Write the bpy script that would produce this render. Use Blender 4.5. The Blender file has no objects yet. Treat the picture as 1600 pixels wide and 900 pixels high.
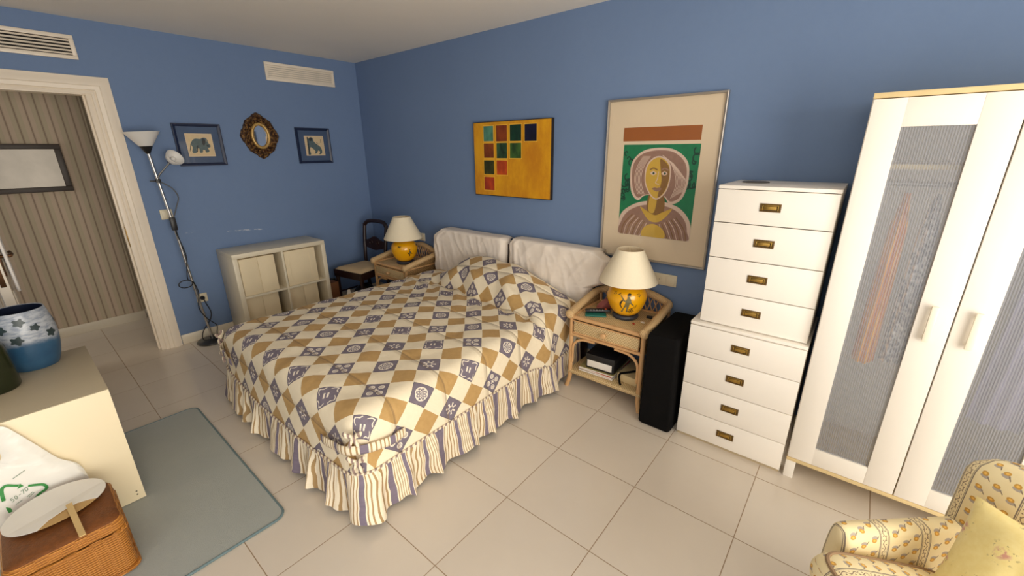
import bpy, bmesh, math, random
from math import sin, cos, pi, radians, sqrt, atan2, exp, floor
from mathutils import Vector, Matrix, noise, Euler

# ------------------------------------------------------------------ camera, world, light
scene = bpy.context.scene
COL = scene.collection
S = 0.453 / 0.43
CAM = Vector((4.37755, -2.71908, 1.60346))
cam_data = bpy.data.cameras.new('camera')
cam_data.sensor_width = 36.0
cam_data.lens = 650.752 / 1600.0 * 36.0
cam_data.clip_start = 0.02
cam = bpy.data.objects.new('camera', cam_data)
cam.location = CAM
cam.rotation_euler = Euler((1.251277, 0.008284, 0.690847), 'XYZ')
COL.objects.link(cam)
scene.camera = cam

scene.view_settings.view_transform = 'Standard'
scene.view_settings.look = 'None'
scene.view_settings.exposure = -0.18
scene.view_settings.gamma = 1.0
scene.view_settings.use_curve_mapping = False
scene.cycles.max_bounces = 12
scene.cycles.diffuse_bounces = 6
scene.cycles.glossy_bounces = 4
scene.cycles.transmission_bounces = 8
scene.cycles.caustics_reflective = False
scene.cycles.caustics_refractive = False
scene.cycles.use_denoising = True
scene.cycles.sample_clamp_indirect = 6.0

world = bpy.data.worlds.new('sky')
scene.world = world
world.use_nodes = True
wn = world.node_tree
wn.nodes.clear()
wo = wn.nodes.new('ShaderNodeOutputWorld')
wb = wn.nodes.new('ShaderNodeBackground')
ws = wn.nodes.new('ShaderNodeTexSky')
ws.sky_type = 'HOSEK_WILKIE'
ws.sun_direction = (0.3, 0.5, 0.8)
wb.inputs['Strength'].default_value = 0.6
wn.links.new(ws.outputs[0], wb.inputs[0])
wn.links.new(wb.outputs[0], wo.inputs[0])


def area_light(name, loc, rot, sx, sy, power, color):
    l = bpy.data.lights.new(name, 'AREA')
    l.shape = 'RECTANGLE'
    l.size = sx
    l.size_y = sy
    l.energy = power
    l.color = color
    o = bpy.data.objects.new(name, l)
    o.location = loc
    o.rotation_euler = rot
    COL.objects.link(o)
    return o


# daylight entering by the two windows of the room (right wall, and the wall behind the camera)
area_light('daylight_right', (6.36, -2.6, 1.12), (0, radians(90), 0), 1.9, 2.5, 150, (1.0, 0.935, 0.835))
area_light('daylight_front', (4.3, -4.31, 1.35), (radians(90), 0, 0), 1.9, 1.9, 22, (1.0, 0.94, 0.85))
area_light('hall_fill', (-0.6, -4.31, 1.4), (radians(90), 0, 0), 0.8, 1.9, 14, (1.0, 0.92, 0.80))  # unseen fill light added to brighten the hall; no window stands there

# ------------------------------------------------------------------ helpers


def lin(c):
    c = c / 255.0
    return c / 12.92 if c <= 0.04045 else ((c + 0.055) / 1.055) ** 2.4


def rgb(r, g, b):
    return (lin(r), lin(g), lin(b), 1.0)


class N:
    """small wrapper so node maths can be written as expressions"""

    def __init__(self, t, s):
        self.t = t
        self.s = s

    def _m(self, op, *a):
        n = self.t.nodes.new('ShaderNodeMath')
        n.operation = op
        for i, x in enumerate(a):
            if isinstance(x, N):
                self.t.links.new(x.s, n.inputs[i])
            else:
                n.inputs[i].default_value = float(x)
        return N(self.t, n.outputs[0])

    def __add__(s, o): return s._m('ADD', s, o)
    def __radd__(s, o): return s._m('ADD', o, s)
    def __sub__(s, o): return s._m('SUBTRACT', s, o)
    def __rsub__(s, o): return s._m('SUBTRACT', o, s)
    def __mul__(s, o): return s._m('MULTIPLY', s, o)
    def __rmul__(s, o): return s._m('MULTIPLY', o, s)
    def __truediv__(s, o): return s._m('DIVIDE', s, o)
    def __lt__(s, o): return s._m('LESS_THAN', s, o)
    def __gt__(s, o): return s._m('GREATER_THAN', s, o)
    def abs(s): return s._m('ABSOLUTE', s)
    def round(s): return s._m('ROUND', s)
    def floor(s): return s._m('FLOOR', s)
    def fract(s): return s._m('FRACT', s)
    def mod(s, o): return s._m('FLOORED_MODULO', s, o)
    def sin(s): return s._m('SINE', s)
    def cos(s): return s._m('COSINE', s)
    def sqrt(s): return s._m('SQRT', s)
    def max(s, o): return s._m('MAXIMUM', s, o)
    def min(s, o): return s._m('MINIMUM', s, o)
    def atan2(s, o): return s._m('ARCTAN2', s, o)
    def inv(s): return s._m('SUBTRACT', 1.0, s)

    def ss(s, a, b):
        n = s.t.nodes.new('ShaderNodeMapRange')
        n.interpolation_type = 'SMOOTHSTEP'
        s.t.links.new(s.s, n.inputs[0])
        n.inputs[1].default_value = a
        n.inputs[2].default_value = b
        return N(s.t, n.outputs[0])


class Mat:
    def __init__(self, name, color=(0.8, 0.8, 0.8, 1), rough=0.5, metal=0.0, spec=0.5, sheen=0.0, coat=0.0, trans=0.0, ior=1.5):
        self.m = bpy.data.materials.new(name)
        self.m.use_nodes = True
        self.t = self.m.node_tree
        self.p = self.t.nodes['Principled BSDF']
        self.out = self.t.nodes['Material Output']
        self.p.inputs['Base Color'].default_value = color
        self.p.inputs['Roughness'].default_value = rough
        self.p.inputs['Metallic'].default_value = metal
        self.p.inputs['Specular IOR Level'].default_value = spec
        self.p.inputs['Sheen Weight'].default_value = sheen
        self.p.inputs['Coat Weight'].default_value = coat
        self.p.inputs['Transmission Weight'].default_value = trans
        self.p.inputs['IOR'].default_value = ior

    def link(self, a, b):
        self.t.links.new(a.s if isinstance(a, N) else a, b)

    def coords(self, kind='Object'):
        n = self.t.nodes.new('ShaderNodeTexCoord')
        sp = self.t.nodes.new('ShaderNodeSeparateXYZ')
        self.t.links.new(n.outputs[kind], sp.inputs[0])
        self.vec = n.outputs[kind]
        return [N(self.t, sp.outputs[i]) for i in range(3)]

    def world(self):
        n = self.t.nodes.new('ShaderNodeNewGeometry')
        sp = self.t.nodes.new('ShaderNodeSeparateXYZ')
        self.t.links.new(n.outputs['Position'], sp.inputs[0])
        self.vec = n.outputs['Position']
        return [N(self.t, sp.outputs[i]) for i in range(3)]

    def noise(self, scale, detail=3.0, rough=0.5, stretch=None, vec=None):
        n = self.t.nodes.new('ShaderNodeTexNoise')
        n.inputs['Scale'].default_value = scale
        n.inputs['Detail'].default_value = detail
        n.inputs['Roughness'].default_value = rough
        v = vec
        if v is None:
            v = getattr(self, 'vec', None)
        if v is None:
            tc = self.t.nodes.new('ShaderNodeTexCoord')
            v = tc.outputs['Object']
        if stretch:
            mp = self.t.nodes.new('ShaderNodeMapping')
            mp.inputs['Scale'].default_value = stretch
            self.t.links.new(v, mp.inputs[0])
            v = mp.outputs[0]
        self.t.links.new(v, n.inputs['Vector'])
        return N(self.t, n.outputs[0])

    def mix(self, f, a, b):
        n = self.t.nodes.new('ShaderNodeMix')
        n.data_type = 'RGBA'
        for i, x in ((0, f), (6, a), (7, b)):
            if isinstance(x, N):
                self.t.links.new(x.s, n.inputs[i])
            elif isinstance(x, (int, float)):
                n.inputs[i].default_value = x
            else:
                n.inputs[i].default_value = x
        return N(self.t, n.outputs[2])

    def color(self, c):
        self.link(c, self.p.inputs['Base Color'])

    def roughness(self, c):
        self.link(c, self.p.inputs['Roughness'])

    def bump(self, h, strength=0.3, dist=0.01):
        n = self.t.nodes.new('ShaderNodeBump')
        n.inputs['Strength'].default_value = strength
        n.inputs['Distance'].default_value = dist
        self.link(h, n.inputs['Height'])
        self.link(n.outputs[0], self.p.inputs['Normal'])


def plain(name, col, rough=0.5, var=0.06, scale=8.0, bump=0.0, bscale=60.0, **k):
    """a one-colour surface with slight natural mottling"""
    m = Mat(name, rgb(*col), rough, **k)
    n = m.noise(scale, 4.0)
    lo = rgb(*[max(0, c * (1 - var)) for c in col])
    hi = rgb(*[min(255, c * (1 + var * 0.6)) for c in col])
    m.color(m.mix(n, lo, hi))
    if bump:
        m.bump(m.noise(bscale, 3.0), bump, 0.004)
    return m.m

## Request
Give again exactly the lines running from the beginning of the material above through the line that contains "scene.cycles.sample_clamp_indirect = 6.0", and leave out every picture.

## Problem solution
Write the bpy script that would produce this render. Use Blender 4.5. The Blender file has no objects yet. Treat the picture as 1600 pixels wide and 900 pixels high.
import bpy, bmesh, math, random
from math import sin, cos, pi, radians, sqrt, atan2, exp, floor
from mathutils import Vector, Matrix, noise, Euler

# ------------------------------------------------------------------ camera, world, light
scene = bpy.context.scene
COL = scene.collection
S = 0.453 / 0.43
CAM = Vector((4.37755, -2.71908, 1.60346))
cam_data = bpy.data.cameras.new('camera')
cam_data.sensor_width = 36.0
cam_data.lens = 650.752 / 1600.0 * 36.0
cam_data.clip_start = 0.02
cam = bpy.data.objects.new('camera', cam_data)
cam.location = CAM
cam.rotation_euler = Euler((1.251277, 0.008284, 0.690847), 'XYZ')
COL.objects.link(cam)
scene.camera = cam

scene.view_settings.view_transform = 'Standard'
scene.view_settings.look = 'None'
scene.view_settings.exposure = -0.18
scene.view_settings.gamma = 1.0
scene.view_settings.use_curve_mapping = False
scene.cycles.max_bounces = 12
scene.cycles.diffuse_bounces = 6
scene.cycles.glossy_bounces = 4
scene.cycles.transmission_bounces = 8
scene.cycles.caustics_reflective = False
scene.cycles.caustics_refractive = False
scene.cycles.use_denoising = True
scene.cycles.sample_clamp_indirect = 6.0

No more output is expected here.